The Japanese still held Yap. Early after the US occupation they mounted a number of attacks but caused no damage to the Seabees working on the islands.

On 20 November 1944 the Ulithi harbor was attacked by Japanese kaiten human torpedoes launched from two nearby submarines. The destroyer USS Case rammed one in the early morning hours. At 5:47 the fleet oiler USS Mississinewa, at anchor in the harbor, was struck and sunk. Destroyers began dropping depth charges throughout the anchorage. After the war Japanese naval officers said that two tender submarines each carrying four manned torpedoes had been sent to attack the fleet at Ulithi. Three of the suicide torpedoes were unable to launch due to mechanical problems and another ran aground on the reef. Two did make it into the lagoon, one of which sank the USS Mississinewa. A second kaiten attack in January 1945 was foiled when the I-48 was sunk by the destroyer escort USS Conklin. None of the 122 men aboard survived.

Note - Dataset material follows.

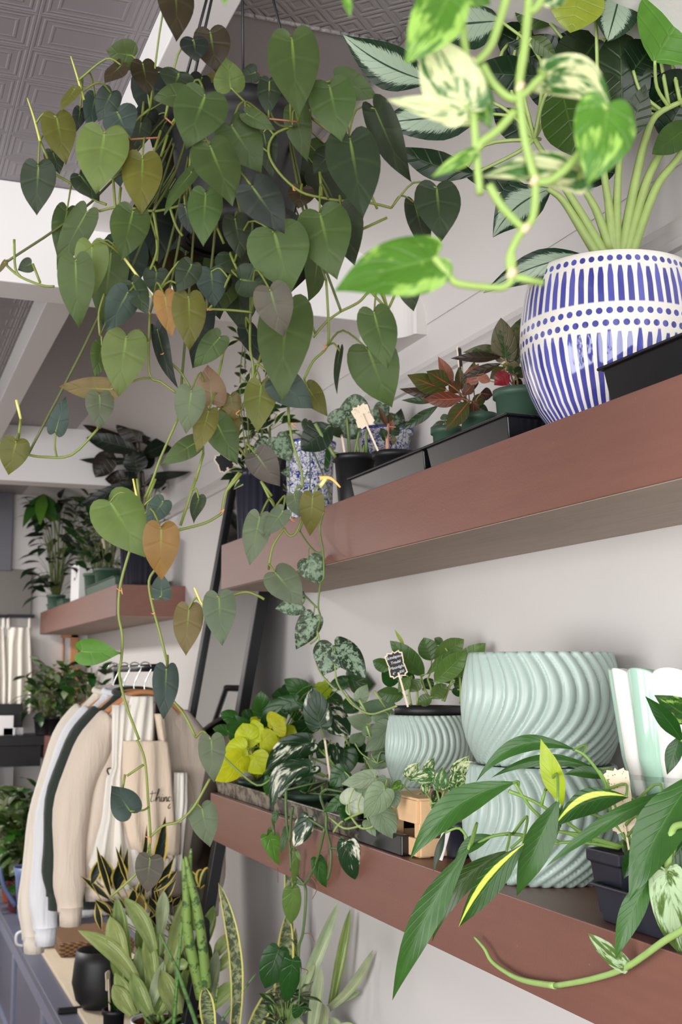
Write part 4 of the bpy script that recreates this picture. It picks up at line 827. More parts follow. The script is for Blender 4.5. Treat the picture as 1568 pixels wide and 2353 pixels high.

On March 11, 1945 two long range aircraft whose flight originated in Japan made a nighttime kamikaze attack on the naval base in a mission called Operation Tan No. 2. One struck the Essex-class aircraft carrier USS Randolph, causing moderate damage and killing a number of crewmen. The other mistook the baseball field on Mogmog for an aircraft carrier.

By March 13 there were 647 ships at anchor at Ulithi, and with the arrival of amphibious forces staging for the invasion of Okinawa the number of ships at anchor peaked at 722.

After Leyte Gulf was secured, the Pacific Fleet moved its forward staging area to Leyte, and Ulithi was all but abandoned. In the end, few US civilians ever heard of Ulithi. By the time Naval security cleared release of the name, there were no longer reasons to print stories about it. The war had moved on, but for seven months in late 1944 and early 1945, the large lagoon of the Ulithi atoll was the largest and most active anchorage in the world.